必要なのは「取り入れるための技術」
では、どうすれば「読みっぱなし」をやめて、読んだ本のことを頭に残すことができるのでしょうか。読んだ本の内容を、なるべく忘れないように、自分の血や肉としていきたい。本の情報をきちんと体に落として、読書を楽しみながら自分をつくっていきたい。
そのためには、具体的にどうすればいいのか。この連載ではそうした問いに答える方法をご紹介します。
昨今、書店には、たくさんの読書術の本が並んでいます。多読、速読、乱読、併読、遅読……と紹介されている方法論もさまざまです。どれも一理あるとは思います。

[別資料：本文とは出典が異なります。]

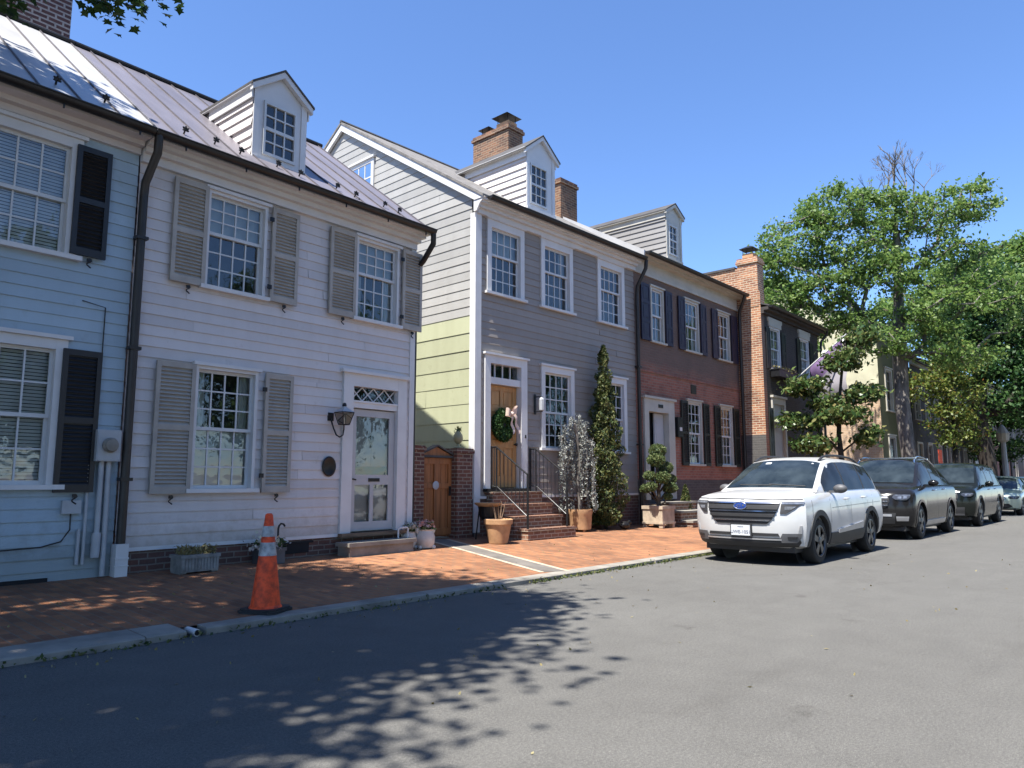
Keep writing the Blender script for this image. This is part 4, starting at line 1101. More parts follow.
# ================================================================== garden gate between the white and the grey house
def pillar(x0, x1, y0, y1, z1, label):
    p_ = thing('brick_pillar', label, 'pillar', (0, 0, 0))
    MB().box(x0, x1, y0, y1, .15, z1 - .09).build('shaft', M['pillar_brick'], p_)
    MB().box(x0 - .03, x1 + .03, y0 - .03, y1 + .03, z1 - .09, z1 - .03).box(x0 - .015, x1 + .015, y0 - .015, y1 + .015, z1 - .03, z1).build('cap', M['pillar_brick'], p_)
    return p_
pillar(8.85, 9.20, 10.30, 10.72, 1.95, 'slim brick gate pillar against the white house')
pillar(10.02, 10.45, 10.28, 10.72, 1.93, 'brick gate pillar with a green finial against the grey house')
G = thing('garden_gate', 'orange wooden garden gate under a little pediment between two brick pillars', 'gate', (9.215, 10.44, 0))
g = MB(); gw_ = .79
for k in range(6):
    x = gw_ * k / 6; g.box(x + .003, x + gw_ / 6 - .003, 0, .035, .27, 1.74)
g.box(0, gw_, -.03, -.001, .30, .42); g.box(0, gw_, -.03, -.001, 1.16, 1.26); g.box(0, gw_, -.03, -.001, 1.62, 1.73); g.box(gw_ / 2 - .05, gw_ / 2 + .05, -.028, -.001, .42, 1.16); g.box(gw_ / 2 - .05, gw_ / 2 + .05, -.028, -.001, 1.26, 1.62)
g.box(0, .08, -.029, -.001, .42, 1.16); g.box(gw_ - .08, gw_, -.029, -.001, .42, 1.16); g.box(0, .08, -.029, -.001, 1.26, 1.62); g.box(gw_ - .08, gw_, -.029, -.001, 1.26, 1.62)
g.build('leaf', M['wood_gate'], G)
g = MB(); g.prism([(-.0, 1.78), (gw_, 1.78), (gw_ / 2, 1.94)], lambda u, v, q: (u, q, v), -.04, .06)
g.build('pediment', M['wood_gate'], G, fix=True)
g = MB(); g.box(-.005, gw_ + .005, -.08, .08, 1.741, 1.779)
for sx in (-1, 1):
    a_ = gw_ / 2 + sx * (gw_ / 2 + .02); g.prism([(a_, 1.785), (gw_ / 2, 1.955), (gw_ / 2, 1.985), (a_, 1.815)], lambda u, v, q: (u, q, v), -.08, .08)
g.build('moulding', M['roof_dark'], G, fix=True)
MB().lathe([(.075, 0), (.08, .012), (.045, .022)], 20, c=(gw_ / 2 - .02, -.03, 1.22), T=Matrix.Rotation(R(90), 3, 'X')).build('medallion', M['meter_grey'], G, smooth=True)
MB().box(gw_ - .075, gw_ - .02, -.045, -.03, 1.02, 1.2).build('latch', M['iron'], G)
g = MB(); g.box(-.02, gw_ + .02, .04, .5, .15, .24); g.build('sill', M['stone'], G)
F = thing('finial', 'pale green pineapple finial on top of the gate pillar', 'finial', (10.22, 10.46, 1.93))
MB().lathe([(.09, 0), (.09, .03), (.035, .05), (.03, .09), (.075, .13), (.10, .19), (.09, .26), (.05, .33), (.02, .36)], 14).build('body', M['cream_siding'], F, smooth=True)
leaf_object('fronds', np.stack([rng.normal(0, .03, 40), rng.normal(0, .03, 40), rng.uniform(.32, .42, 40)], 1), .09, M['needle_topiary'], F, up=(0, 0, 1, .6), asp=3)
# ================================================================== parked cars
M['car_glass'], _nt, _b, _o = base('car_glass')
_nt.links.new(ramp(_nt, noise(_nt, 2.5, 3), [(.35, (.008, .012, .014)), (.7, (.03, .04, .045))]), _b.inputs['Base Color'])
_b.inputs['Roughness'].default_value = .03; _b.inputs['Specular IOR Level'].default_value = .38
M['car_side_glass'], _nt, _b, _o = base('car_side_glass')
_nt.links.new(ramp(_nt, noise(_nt, 2.0, 3), [(.35, (.010, .011, .012)), (.7, (.03, .032, .034))]), _b.inputs['Base Color'])
_b.inputs['Roughness'].default_value = .05; _b.inputs['Specular IOR Level'].default_value = .05
def carpaint(name, col, flake=.0, rough=.28):
    m, nt, b, o = base(name)
    f = noise(nt, 3, 3)
    nt.links.new(ramp(nt, f, [(.3, tuple(c * .93 for c in col)), (.7, tuple(min(1, c * 1.04) for c in col))]), b.inputs['Base Color'])
    b.inputs['Roughness'].default_value = rough; b.inputs['Metallic'].default_value = flake
    b.inputs['Coat Weight'].default_value = .08 if col[0] < .1 else .6
    b.inputs['Specular IOR Level'].default_value = .26 if col[0] < .1 else .5; b.inputs['Coat Roughness'].default_value = .05
    return m
M['paint_white'] = carpaint('white_car_paint', (.46, .46, .455))
M['paint_grey'] = carpaint('graphite_car_paint', (.013, .0125, .013), .0, .14)
M['paint_black'] = carpaint('black_car_paint', (.008, .010, .009), .0, .12)
M['paint_silver'] = carpaint('silver_car_paint', (.36, .43, .36), .2, .3)
M['paint_blue'] = carpaint('blue_car_paint', (.06, .12, .2), .4, .3)
M['plastic'] = paint('black_plastic', (.028, .028, .03), .6, .15, 6, .2)
M['plastic_grey'] = paint('grey_plastic', (.10, .10, .105), .55, .15, 6, .2)
M['chrome'] = paint('chrome', (.6, .6, .62), .18, .05, 4, 0, 1.0)
M['silver'] = paint('silver_trim', (.45, .45, .46), .35, .08, 5, 0, .6)
M['tyre'] = paint('tyre_rubber', (.018, .018, .018), .85, .2, 8, .3)
M['rim_dark'] = paint('dark_alloy', (.10, .10, .105), .35, .1, 6, 0, .7)
M['rim_bright'] = paint('bright_alloy', (.55, .55, .56), .35, .1, 6, 0, .4)
M['lens'] = paint('headlight_lens', (.30, .32, .36), .08, .35, 9, 0, .5)
M['lens_dark'] = paint('smoked_lens', (.06, .065, .08), .06, .3, 9, 0)
M['plate'] = paint('plate_white', (.62, .64, .66), .5, .05, 5, 0)
M['ink'] = paint('plate_ink', (.03, .04, .10), .6, .1, 5, 0)
M['badge_blue'] = paint('badge_blue', (.02, .06, .28), .3, .1, 5, 0)
def interp(x, xs, ys): return float(np.interp(x, xs, ys))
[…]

しかし、もっとも忘れてはいけない基本的な読書の目標とは、「1冊1冊から、きちんと自分なりに何かを学ぶ」ということではないでしょうか。月に何冊以上読むとか、1冊を何十分で読むとかいったことは、この目標の前ではどうでもいいことです。
さらに、ただ読んで学んだことが何年か残るだけでなく、もっと何十年も頭の中に残って発酵を続け、何かを体験した拍子に思い出して、心が動かされる。またその本を読み返してみたくなる。
このような「本との深い付き合い」ができれば、理想的でしょう。より速く本を読むことを目指してトレーニングしたり、月に何万円も本を買って乱読したり、ロジカルな思考能力を鍛えたり、といったことは、それからでも遅くありません。
それより、自分が今求めていることに応えてくれそうな本を、1冊1冊しっかりと選ぶ。そしてその1冊と真摯に向き合い、本から学ぶ努力を重ねる。この方が賢明ではないでしょうか。
さて、単純に読んだ情報を頭に残したいなら、何度も繰り返し読むとか、声に出して読み上げるという手もあります。短時間でより多くの情報を頭に入れたい場合、一度により多くの文字情報を目から取り入れるというような速読の方法もあります。
けれど、そのようなリーディングの技術はどうしてもハードルが高い。高額な代金を支払ってセミナーに参加しても、実行できている人はごくわずかです。この連載で採り上げる方法は、そうした特別なリーディングの技術とは一線を画しています。
最新の脳科学とかフィジカルなトレーニングとも無縁な、誰にでもできる「普通の方法」です。しかし、この方法なら、今すぐにでも手にした1冊と濃密な関係を築き、確実にリターンを得ることができます。
また、この読書術は、単に読んだ内容を記憶するのとも違います。本から得た知識を「知恵」へと変化させ、自分の手足のように使いこなせるようにするのです。大げさに聞こえるかもしれませんが、やり方は、読書の基本中の基本と言ってもよいものです。それ故に誰でも実践でき、確実に効果が得られるのです。